SHORT EXERCISE: Repeat exactly the lines between and including those that contain "h.win(b, 'R', 610, 872, 613, 884, 1, 1, 'd');" and "h.freebox(434, 505, 950, 961, -7, 3, 'w#c0bcb8', 'terrace_wall')". Output no other line.

DATA FOR PROCESSING:
# # # # #

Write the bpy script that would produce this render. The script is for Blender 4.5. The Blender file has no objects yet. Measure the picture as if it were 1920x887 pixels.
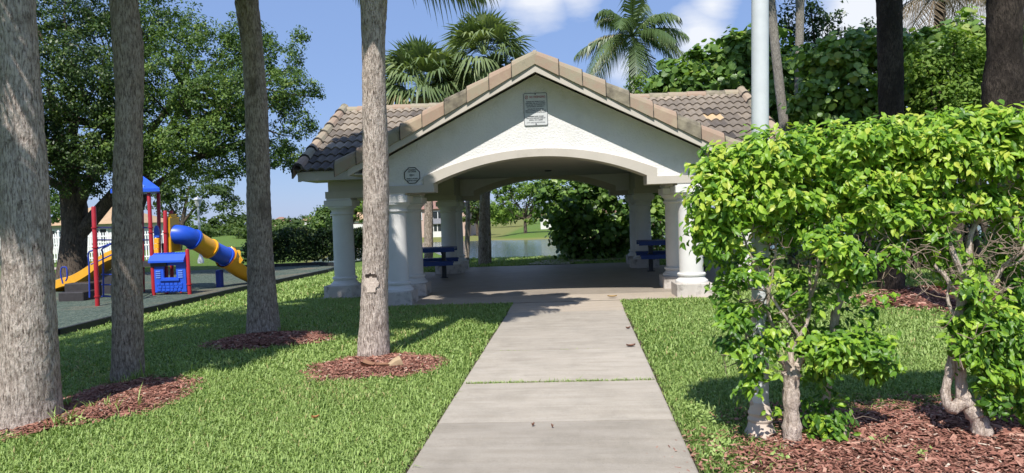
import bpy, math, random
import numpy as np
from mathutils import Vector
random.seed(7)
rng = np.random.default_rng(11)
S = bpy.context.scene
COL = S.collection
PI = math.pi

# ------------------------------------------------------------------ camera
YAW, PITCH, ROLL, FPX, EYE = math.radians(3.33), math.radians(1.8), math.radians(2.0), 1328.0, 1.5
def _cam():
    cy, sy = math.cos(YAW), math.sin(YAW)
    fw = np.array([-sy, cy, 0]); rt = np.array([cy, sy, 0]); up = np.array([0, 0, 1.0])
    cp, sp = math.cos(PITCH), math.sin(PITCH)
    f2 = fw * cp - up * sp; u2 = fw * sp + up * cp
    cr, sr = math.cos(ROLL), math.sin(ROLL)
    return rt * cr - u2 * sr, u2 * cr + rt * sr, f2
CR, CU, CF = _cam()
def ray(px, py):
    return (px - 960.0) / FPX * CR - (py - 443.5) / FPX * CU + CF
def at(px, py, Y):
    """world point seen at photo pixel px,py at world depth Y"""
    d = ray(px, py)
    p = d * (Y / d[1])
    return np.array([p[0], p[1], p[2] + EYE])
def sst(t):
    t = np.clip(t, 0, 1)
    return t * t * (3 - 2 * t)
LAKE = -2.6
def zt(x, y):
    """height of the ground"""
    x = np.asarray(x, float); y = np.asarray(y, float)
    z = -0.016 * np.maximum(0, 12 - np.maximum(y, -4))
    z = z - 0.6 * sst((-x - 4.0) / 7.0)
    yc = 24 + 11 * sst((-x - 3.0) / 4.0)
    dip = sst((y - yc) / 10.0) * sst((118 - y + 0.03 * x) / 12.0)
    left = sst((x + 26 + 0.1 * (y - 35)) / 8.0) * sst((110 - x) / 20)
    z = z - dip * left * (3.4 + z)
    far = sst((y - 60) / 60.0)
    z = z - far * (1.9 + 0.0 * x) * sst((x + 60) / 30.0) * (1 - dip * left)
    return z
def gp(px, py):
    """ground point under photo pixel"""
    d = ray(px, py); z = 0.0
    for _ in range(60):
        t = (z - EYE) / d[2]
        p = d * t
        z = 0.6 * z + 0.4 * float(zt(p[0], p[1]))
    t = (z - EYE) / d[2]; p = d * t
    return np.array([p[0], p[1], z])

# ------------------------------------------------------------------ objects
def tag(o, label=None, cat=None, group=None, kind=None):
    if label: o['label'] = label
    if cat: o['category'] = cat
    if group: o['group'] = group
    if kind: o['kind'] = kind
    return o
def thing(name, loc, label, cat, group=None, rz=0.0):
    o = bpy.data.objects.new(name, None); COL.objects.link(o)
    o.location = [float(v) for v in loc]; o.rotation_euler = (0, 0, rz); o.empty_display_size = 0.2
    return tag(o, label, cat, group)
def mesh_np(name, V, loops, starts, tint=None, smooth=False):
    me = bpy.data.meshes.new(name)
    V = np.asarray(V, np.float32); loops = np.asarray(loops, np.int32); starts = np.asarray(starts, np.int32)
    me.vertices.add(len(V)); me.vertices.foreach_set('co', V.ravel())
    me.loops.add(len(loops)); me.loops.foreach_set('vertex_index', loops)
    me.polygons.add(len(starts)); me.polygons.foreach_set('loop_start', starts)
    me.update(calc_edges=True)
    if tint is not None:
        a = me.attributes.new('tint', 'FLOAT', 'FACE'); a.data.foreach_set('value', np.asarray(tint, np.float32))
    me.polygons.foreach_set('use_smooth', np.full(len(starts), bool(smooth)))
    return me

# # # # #

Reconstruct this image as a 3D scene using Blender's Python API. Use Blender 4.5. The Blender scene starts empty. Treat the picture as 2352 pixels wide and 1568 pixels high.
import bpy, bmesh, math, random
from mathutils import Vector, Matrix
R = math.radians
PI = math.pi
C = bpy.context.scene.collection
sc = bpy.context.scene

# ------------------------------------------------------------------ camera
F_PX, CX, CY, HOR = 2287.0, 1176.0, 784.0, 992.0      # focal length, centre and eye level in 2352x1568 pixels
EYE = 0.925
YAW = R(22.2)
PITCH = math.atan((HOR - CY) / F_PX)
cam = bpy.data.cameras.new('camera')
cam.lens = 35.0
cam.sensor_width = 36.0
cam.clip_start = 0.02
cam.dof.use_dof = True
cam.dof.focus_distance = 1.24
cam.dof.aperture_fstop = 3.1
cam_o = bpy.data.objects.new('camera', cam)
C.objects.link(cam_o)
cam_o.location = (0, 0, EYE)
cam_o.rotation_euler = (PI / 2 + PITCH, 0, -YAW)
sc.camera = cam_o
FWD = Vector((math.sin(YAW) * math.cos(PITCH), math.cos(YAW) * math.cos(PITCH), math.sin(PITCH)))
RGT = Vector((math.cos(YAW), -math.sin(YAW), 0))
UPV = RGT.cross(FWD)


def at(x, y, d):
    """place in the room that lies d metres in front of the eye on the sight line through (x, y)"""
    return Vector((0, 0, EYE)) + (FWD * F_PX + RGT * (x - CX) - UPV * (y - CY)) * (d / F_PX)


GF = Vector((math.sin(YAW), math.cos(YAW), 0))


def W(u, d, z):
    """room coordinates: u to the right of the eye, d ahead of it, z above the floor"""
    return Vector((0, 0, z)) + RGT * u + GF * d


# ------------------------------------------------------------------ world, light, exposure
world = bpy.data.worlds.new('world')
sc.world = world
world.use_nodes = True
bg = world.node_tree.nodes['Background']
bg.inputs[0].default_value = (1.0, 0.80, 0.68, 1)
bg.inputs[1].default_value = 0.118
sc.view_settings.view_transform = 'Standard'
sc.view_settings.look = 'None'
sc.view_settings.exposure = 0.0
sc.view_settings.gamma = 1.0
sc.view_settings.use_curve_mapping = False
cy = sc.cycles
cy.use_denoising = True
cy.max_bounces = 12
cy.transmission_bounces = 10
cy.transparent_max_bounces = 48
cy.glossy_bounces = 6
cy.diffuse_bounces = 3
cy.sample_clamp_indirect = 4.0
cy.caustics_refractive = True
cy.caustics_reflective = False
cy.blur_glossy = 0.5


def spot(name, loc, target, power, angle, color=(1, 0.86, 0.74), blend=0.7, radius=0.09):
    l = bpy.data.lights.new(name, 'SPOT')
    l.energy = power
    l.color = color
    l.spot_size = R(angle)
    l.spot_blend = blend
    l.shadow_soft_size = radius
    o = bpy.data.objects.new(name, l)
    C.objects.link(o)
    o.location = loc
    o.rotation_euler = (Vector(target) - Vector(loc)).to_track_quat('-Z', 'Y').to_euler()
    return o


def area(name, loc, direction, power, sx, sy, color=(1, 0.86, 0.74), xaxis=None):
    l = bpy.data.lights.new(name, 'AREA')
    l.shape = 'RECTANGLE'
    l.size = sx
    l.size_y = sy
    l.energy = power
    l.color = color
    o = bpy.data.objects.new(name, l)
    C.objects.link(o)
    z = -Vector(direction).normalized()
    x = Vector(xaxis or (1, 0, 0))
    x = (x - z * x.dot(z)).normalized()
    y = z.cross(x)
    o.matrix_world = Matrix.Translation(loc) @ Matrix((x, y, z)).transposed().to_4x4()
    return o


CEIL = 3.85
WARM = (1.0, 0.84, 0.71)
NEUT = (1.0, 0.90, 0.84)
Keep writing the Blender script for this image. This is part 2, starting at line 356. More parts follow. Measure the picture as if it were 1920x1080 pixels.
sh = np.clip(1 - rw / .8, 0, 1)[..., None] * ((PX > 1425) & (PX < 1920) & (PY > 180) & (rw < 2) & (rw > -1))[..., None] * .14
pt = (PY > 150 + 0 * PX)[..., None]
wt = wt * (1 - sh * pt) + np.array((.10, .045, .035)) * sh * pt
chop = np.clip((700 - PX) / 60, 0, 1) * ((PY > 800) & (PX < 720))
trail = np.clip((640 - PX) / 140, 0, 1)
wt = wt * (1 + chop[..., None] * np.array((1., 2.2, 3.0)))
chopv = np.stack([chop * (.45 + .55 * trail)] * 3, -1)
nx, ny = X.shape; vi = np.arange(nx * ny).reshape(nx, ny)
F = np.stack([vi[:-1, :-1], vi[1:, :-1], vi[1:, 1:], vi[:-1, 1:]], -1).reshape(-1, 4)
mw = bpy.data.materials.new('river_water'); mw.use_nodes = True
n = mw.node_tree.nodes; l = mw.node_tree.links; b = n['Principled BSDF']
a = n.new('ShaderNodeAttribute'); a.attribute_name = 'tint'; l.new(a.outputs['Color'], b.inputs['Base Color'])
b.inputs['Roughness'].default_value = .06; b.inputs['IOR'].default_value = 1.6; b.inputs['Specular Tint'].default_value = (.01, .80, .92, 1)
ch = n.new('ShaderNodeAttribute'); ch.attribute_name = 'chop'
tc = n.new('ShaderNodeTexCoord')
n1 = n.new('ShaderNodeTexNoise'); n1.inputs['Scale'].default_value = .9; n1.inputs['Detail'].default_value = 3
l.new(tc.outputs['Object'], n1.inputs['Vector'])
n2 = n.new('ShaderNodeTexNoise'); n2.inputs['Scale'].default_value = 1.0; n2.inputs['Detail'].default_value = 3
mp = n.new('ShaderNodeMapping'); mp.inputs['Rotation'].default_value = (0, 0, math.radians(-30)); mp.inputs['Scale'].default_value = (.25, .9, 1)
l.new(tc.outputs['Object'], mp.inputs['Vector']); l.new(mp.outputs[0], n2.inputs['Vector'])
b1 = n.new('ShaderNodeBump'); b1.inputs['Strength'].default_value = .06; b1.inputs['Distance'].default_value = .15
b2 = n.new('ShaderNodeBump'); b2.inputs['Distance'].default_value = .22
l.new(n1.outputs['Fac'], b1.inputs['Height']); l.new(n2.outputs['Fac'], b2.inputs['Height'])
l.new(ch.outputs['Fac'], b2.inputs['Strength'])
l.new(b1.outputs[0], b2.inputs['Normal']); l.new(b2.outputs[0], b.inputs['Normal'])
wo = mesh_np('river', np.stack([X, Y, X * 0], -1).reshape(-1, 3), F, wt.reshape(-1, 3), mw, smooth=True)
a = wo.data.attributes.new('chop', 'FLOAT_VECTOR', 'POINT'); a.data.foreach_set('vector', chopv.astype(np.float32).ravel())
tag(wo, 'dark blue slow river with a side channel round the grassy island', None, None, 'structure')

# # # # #

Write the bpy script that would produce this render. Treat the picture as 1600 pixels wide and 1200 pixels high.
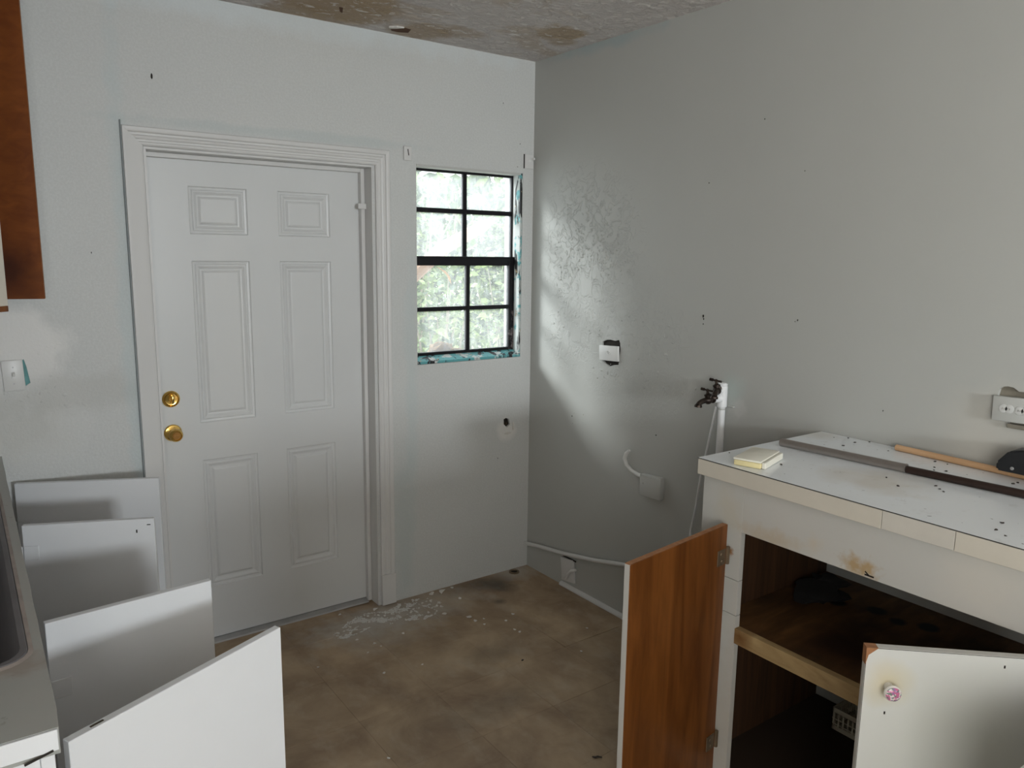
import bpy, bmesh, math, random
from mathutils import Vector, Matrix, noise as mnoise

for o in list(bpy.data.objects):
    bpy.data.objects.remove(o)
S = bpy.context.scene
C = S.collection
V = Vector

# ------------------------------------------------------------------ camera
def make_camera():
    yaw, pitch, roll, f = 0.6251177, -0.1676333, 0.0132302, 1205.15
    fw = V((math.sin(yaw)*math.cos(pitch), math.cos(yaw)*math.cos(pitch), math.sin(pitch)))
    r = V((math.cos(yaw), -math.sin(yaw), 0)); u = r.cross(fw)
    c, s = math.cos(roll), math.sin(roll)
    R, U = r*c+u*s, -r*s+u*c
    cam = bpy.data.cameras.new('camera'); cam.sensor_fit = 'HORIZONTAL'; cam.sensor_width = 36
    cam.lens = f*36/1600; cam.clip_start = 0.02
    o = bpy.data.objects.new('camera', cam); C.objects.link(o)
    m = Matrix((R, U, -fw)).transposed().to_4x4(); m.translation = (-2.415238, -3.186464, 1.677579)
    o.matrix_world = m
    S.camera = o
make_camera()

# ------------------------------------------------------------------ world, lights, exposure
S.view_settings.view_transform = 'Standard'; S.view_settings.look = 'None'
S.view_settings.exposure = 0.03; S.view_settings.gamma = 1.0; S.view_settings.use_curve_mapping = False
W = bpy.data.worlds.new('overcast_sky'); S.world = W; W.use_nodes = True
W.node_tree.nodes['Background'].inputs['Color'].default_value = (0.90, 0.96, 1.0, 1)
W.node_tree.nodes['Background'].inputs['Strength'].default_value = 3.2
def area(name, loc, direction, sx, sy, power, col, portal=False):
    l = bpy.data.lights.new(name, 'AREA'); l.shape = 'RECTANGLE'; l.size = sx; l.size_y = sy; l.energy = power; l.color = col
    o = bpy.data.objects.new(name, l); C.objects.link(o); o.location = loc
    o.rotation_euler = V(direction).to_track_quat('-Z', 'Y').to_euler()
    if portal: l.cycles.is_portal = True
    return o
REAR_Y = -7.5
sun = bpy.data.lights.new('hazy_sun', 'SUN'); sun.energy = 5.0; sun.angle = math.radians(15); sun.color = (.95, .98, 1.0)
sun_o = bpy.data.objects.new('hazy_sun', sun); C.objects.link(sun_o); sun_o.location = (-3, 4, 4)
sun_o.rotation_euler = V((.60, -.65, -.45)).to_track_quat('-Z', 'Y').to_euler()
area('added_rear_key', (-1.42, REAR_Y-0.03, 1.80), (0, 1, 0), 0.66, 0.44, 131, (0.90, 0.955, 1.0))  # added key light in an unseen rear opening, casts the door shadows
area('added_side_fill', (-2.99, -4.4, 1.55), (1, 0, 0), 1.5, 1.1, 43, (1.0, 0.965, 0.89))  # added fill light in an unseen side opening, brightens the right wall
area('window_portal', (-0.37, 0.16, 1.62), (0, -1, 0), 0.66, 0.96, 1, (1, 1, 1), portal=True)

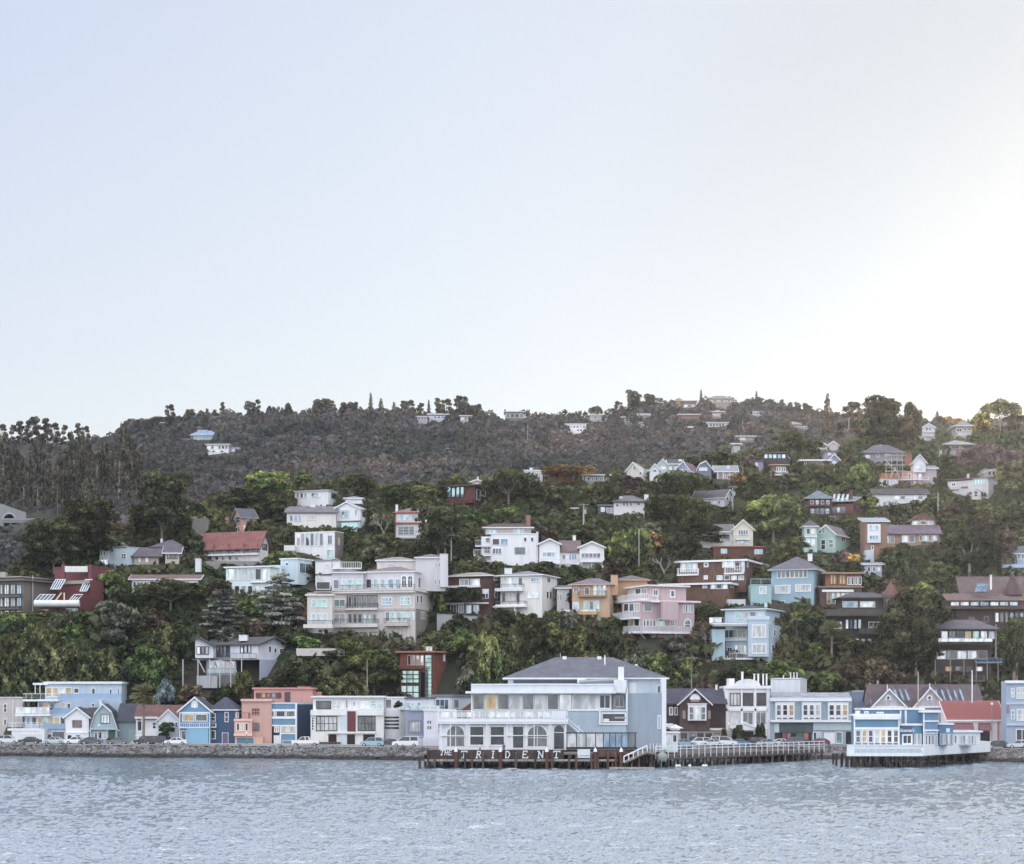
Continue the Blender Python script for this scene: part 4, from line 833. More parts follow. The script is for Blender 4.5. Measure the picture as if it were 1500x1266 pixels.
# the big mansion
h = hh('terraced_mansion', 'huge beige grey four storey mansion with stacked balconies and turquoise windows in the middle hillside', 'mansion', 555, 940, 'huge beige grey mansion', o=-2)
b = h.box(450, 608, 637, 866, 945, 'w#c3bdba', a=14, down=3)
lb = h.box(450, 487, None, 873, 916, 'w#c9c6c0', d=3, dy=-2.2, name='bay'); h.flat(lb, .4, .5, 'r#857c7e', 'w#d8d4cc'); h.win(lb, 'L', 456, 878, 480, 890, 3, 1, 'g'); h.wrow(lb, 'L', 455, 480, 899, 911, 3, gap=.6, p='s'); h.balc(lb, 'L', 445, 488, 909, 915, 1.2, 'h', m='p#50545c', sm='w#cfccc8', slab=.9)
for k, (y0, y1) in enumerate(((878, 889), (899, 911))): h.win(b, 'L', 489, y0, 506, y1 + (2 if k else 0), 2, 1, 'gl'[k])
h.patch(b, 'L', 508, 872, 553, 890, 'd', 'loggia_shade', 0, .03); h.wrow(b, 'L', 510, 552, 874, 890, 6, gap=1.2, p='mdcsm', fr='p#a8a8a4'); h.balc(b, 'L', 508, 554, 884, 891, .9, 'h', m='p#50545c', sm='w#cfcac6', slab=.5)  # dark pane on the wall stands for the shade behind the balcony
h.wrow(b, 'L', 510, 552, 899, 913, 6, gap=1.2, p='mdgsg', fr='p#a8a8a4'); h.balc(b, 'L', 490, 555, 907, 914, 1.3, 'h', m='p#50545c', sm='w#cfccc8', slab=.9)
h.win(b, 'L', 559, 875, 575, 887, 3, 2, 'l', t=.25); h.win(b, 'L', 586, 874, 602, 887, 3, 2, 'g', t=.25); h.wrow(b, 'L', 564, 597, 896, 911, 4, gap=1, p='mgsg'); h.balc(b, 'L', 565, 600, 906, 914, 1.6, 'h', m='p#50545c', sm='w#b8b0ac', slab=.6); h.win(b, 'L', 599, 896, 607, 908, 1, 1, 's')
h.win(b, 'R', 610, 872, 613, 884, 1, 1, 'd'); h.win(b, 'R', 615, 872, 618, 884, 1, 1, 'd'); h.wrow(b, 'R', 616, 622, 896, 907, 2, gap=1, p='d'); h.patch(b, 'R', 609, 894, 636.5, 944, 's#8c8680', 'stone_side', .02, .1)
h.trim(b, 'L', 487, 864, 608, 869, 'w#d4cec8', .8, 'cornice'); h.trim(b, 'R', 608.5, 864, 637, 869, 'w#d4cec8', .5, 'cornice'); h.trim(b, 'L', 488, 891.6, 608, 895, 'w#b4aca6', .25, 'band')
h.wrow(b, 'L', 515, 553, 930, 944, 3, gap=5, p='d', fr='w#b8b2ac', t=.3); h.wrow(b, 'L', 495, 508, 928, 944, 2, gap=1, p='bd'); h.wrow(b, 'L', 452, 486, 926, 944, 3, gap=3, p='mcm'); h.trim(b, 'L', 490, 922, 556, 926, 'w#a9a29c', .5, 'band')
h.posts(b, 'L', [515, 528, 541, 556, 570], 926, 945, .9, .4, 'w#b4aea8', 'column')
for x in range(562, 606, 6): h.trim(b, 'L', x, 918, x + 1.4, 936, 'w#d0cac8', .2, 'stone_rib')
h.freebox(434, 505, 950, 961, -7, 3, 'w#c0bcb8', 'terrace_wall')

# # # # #

RESULT:
h.win(b, 'R', 610, 872, 613, 884, 1, 1, 'd'); h.win(b, 'R', 615, 872, 618, 884, 1, 1, 'd'); h.wrow(b, 'R', 616, 622, 896, 907, 2, gap=1, p='d'); h.patch(b, 'R', 609, 894, 636.5, 944, 's#8c8680', 'stone_side', .02, .1)
h.trim(b, 'L', 487, 864, 608, 869, 'w#d4cec8', .8, 'cornice'); h.trim(b, 'R', 608.5, 864, 637, 869, 'w#d4cec8', .5, 'cornice'); h.trim(b, 'L', 488, 891.6, 608, 895, 'w#b4aca6', .25, 'band')
h.wrow(b, 'L', 515, 553, 930, 944, 3, gap=5, p='d', fr='w#b8b2ac', t=.3); h.wrow(b, 'L', 495, 508, 928, 944, 2, gap=1, p='bd'); h.wrow(b, 'L', 452, 486, 926, 944, 3, gap=3, p='mcm'); h.trim(b, 'L', 490, 922, 556, 926, 'w#a9a29c', .5, 'band')
h.posts(b, 'L', [515, 528, 541, 556, 570], 926, 945, .9, .4, 'w#b4aea8', 'column')
for x in range(562, 606, 6): h.trim(b, 'L', x, 918, x + 1.4, 936, 'w#d0cac8', .2, 'stone_rib')
h.freebox(434, 505, 950, 961, -7, 3, 'w#c0bcb8', 'terrace_wall')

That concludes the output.